More surprising is Pence’s omission of assistance to the Palestinians, which has come under close congressional review because of concerns that money earmarked for the Palestinians has been squandered in the past by a corrupt regime closely associated with terrorists.

The Bush administration has argued that Palestinian Authority President Mahmoud Abbas is committed to reform and deserves greater consideration than his late predecessor, Yasser Arafat. It’s a message that has resonated in Congress, especially ahead of legislative elections that could exponentially increase the political power of Hamas.

Aid to the Palestinians is considered too important to cut, a source close to a leading congressional appropriator said.

That doesn’t mean Palestinians should expect less scrutiny, however: Members of Congress had tough questions last week for the Bush administration’s two top envoys to the Middle East at a House International Relations Committee hearing.

David Welch of the State Department and Gen. William Weld, the security envoy, acknowledged problems in the Palestinian Authority.

“Although President Mahmoud Abbas has taken some steps to assert control, overall Palestinian Authority performance to date has been far from satisfactory,” Welch said. “The P.A. must move quickly to establish order and to take steps to dismantle the infrastructure of terror.”

The Palestinian Authority was unable to control the border with Egypt in the days after Israel withdrew, raising the specter of increased arms smuggling to terrorists.

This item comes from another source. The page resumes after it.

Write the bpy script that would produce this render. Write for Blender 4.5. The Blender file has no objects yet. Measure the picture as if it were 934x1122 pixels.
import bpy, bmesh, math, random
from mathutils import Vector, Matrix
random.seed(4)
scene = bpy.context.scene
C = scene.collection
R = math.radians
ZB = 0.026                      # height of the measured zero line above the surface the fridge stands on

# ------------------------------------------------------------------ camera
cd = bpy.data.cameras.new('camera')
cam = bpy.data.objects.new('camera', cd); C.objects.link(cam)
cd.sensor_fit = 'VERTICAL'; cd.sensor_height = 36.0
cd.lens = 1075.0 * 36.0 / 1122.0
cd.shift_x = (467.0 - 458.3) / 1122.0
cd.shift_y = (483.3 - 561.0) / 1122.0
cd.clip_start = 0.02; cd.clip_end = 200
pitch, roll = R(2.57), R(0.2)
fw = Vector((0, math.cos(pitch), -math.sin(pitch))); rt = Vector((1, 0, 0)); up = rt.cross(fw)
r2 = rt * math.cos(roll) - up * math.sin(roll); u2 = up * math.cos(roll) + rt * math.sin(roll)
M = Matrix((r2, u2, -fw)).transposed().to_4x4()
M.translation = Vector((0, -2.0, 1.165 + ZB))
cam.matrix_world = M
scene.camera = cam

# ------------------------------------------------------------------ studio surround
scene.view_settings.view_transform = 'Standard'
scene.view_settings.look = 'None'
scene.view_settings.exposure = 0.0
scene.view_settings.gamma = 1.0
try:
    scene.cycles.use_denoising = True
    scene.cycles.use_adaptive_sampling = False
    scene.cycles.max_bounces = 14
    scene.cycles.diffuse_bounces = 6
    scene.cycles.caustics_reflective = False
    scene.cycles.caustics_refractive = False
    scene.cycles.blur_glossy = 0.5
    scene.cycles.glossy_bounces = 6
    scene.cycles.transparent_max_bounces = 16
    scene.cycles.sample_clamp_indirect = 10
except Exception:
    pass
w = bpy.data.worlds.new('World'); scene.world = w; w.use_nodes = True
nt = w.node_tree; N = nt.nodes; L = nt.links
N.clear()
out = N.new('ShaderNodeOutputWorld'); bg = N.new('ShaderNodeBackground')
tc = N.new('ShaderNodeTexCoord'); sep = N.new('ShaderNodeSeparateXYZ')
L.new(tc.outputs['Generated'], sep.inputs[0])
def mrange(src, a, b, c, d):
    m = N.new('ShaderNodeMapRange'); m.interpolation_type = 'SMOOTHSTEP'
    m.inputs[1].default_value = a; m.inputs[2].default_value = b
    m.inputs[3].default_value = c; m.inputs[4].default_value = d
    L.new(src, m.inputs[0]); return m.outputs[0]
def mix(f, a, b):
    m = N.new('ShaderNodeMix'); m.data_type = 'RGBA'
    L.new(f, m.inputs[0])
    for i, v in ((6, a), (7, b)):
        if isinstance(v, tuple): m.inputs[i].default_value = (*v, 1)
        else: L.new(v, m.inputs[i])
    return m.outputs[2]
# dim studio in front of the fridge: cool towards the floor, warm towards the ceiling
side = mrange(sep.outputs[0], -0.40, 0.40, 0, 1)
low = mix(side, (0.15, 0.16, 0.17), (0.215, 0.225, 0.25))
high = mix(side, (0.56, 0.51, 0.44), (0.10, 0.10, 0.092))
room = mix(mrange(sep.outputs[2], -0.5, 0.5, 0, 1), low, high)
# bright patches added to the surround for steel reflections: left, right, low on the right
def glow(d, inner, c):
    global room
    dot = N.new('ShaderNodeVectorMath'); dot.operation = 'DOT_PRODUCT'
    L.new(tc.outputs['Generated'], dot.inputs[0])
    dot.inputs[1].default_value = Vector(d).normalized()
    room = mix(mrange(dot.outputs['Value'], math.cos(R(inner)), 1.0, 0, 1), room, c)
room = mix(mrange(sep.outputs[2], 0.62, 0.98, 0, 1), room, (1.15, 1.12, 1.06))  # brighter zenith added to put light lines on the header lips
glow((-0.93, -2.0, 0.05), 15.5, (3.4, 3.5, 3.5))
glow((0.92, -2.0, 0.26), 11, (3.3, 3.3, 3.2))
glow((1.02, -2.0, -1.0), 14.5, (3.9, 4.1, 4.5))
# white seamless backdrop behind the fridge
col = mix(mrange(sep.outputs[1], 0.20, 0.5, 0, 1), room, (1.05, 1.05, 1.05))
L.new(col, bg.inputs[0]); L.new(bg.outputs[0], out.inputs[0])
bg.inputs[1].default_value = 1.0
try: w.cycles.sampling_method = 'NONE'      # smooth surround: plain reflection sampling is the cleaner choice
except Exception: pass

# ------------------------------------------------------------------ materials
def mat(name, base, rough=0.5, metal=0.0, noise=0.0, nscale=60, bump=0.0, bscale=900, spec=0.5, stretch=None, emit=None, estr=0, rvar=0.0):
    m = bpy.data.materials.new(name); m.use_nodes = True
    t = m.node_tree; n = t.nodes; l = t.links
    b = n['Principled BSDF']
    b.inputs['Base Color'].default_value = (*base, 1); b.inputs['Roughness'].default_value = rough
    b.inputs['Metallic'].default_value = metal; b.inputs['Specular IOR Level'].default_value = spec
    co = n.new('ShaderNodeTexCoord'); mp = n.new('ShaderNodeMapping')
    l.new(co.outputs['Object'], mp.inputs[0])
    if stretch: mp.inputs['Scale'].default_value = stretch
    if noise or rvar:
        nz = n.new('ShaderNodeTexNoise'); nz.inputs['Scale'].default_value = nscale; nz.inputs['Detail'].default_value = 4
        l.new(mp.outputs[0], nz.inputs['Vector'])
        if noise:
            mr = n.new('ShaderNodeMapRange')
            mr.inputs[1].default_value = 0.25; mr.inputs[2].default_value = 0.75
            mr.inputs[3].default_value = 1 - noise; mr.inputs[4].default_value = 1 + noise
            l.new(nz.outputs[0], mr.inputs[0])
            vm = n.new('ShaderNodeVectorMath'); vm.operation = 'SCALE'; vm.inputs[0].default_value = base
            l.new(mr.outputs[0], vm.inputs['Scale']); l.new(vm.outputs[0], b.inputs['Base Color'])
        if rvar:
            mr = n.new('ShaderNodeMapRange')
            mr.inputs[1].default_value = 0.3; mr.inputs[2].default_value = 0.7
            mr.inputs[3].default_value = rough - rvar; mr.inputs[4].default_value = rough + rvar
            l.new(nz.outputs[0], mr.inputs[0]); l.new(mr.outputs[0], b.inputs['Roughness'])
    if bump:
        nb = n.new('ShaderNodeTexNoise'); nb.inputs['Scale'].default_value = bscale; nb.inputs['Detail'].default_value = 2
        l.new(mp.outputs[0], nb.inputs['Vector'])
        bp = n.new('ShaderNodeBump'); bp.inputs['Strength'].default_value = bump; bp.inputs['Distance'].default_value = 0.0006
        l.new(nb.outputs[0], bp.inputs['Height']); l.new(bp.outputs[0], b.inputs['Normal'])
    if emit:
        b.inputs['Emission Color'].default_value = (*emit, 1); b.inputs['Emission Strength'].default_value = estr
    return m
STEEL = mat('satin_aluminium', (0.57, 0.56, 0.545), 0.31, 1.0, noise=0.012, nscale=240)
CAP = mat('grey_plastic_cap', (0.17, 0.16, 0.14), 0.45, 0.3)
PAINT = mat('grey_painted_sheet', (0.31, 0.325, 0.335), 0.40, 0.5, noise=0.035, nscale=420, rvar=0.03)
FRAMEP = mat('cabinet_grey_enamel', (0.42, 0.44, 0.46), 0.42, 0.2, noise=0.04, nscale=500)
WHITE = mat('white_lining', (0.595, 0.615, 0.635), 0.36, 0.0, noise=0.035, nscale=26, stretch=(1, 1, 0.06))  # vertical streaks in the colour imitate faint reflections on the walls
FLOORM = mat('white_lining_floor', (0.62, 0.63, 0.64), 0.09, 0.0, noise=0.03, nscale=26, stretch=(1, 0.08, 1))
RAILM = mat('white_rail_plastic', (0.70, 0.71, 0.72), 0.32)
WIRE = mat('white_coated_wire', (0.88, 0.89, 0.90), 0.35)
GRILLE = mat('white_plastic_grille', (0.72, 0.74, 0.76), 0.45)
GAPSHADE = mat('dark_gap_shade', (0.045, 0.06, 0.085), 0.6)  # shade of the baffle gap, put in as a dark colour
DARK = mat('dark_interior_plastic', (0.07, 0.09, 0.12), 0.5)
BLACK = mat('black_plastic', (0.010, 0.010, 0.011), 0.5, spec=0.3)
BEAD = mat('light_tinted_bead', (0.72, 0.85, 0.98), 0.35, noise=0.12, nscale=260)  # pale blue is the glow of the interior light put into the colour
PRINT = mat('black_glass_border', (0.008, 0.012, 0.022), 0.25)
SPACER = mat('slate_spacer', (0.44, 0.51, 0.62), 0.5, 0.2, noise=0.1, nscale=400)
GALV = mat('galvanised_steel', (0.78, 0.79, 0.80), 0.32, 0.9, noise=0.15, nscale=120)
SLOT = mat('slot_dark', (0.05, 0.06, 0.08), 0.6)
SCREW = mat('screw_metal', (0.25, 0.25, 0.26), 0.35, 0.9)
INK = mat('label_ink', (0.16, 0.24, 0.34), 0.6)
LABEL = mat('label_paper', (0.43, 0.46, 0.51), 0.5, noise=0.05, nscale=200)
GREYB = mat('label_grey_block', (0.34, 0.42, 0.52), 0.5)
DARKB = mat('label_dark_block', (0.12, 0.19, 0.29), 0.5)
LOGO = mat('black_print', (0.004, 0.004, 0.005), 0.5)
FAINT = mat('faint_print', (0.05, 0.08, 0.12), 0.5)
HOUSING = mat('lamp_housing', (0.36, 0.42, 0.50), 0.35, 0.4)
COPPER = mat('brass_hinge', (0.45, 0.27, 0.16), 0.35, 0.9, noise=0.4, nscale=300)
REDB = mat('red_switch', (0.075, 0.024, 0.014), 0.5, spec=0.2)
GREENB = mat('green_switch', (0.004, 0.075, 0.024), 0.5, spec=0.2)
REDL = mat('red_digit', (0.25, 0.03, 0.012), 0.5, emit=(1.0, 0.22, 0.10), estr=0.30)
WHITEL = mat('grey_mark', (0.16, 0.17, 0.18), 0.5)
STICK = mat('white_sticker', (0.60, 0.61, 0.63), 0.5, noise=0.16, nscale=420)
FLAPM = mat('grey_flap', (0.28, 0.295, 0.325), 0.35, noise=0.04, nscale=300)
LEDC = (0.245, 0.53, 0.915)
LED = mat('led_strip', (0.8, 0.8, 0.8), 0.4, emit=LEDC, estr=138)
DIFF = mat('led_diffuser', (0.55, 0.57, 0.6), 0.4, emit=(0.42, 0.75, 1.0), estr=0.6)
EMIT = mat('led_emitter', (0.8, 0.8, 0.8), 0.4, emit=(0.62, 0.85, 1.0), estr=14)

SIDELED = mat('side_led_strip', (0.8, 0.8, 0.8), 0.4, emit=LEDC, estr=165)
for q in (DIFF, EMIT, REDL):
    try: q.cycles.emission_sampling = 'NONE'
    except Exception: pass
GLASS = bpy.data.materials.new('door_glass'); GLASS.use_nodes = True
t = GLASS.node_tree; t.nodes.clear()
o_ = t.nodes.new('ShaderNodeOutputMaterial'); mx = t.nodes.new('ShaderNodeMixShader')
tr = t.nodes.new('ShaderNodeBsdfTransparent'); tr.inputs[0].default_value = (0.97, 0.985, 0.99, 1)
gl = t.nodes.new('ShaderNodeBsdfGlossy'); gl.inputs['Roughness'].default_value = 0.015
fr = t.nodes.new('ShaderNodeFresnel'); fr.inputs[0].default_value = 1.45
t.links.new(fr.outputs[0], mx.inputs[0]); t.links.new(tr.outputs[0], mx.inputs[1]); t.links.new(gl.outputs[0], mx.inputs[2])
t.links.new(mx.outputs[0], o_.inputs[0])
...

The border has quieted in recent days, but Hamas and other terrorist groups have begun launching rocket attacks on Israel, drawing a harsh Israeli response.

Congress has the power to slow the arrival of more funds by exercising its right to scrutiny, and members said they would closely watch the aftermath of Israel’s withdrawal.

“In the midst of this chaos, the spotlight has now clearly shifted to the Palestinian Authority, which must now show that it can effectively and successfully govern Gaza,” said Rep. Ileana Ros-Lehtinen (R-Fla.), chairwoman of the Middle East subcommittee.

Palestinians say they need money fast to assert control. Diana Buttu, an adviser to Abbas, said the Palestinian Authority is concerned that the international community has yet to provide some $3 billion it pledged ahead of Israel’s pullout. Much of that money is to go to construction projects that would create jobs.

“The international community has not followed through with its promises,” she said Tuesday in a conference call organized by the Israel Policy Forum. “That will be something that Hamas pick up and run with.”